2/4/2010: We asked the Town Hall speakers for a summary of their planned remarks. We got some thoughtful comments from Gordon Sayre.

Remarks: Gordon Sayre, English (and former Senate Pres):

Summarizing, Sayre says that he believes the strongest argument for unionization is salaries, and he cites the 10-year-old Senate white paper on this as evidence. Frohnmayer claimed he supported the White Paper, repeatedly said it was his highest priority for UO, (Ed: and then ignored it for 10 years while tripling his own pay.) Without a union the faculty had no recourse. Sayre also argues that faculty and OA’s have common cause over benefits, and says unionization will not end merit increases. Finally, he makes a strong case for the importance of unionization in faculty governance, citing recent attacks on the role and rights of the faculty, particularly by UO General Counsel Melinda Grier.
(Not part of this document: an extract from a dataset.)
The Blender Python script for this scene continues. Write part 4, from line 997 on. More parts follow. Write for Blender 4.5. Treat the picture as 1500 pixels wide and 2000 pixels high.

Remarks: UO Administration:

Resources: 

The UO Matters faculty survey results are here.

The current SUNY contract (Stony Brook and Buffalo?) is available here. It provides minimum salaries by rank and grade, requires the administration to set aside certain additional percentages of the total salary expenditure each year for additional raises, and specifically states “§20.12 Nothing contained herein shall prevent the University, in its discretion, from granting further upward salary adjustments of individual employees.” I don’t know how this works in practice, but I’ve heard from one person that there is no problem making merit and retention raises. Here’s a flyer on the University of Florida contract.

While the UO administration page on Union info seems intentionally written to lead you to think dues would likely be on the order of 2.1% of salary, the SUNY faculty union dues are 1% of salary. University of Florida dues? Also 1%. When will the UO administrators learn that trying to fool the faculty is a dumb idea – particularly when they are so bad at it? Their history of this – which Lariviere is apparently unwilling to address – is one of the strongest arguments for a union. It sure ain’t  the free turkey.

People have been asking me if this post means I’m pro union. I’m not, but I’m am pro information, and at the moment the union people seem considerably more transparent and honest than the UO administration.